Então, Bela, é aquele velho refrão que estão cantando: É sem anistia. Cadeia para Bolsonaro e seus generais.

A deputada Bella Gonçalves – É isso mesmo, Betão. Betão, nós presenciamos, na Comissão de Direitos Humanos, na última semana, a entrega das mais de vinte certidões de óbito retificadas daquelas pessoas que foram vítimas do regime militar, como família de Zuzu Angel, família de Osvaldão, família de Rubens Paiva e de tantas pessoas que lutaram a vida inteira para ver a democracia acontecer. Falam que o direito de memória é fundamental para restaurar essa democracia, o que reforça a importância do momento que estamos vivendo. Não seria outro governo, senão o governo Lula a de fato dar andamento à Comissão da Verdade, das pessoas mortas, desaparecidas e torturadas pela ditadura militar.

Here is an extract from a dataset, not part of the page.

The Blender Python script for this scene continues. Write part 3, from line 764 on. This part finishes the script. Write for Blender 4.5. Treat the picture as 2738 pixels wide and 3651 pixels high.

Também é um governo que hoje respeita as instituições, que caminha ao lado das instituições para que essa democracia seja defendida. Então é fazer o link histórico entre o que se passa aqui na Assembleia Legislativa, esse momento histórico que nós vivemos na última semana, e toda a luta que tem sido feita lá em Brasília para dizer que o nosso país não vai aceitar nenhum tipo de foro privilegiado, anistia, “passação de pano” ou qualquer outro tipo de alívio para aqueles que tentaram nos fazer retornar ao período mais sombrio da nossa história.

Em respeito aos colegas que vão falar, eu não vou pedir a verificação de quórum, apesar de a gente estar aqui com o quórum bastante esvaziado no Plenário.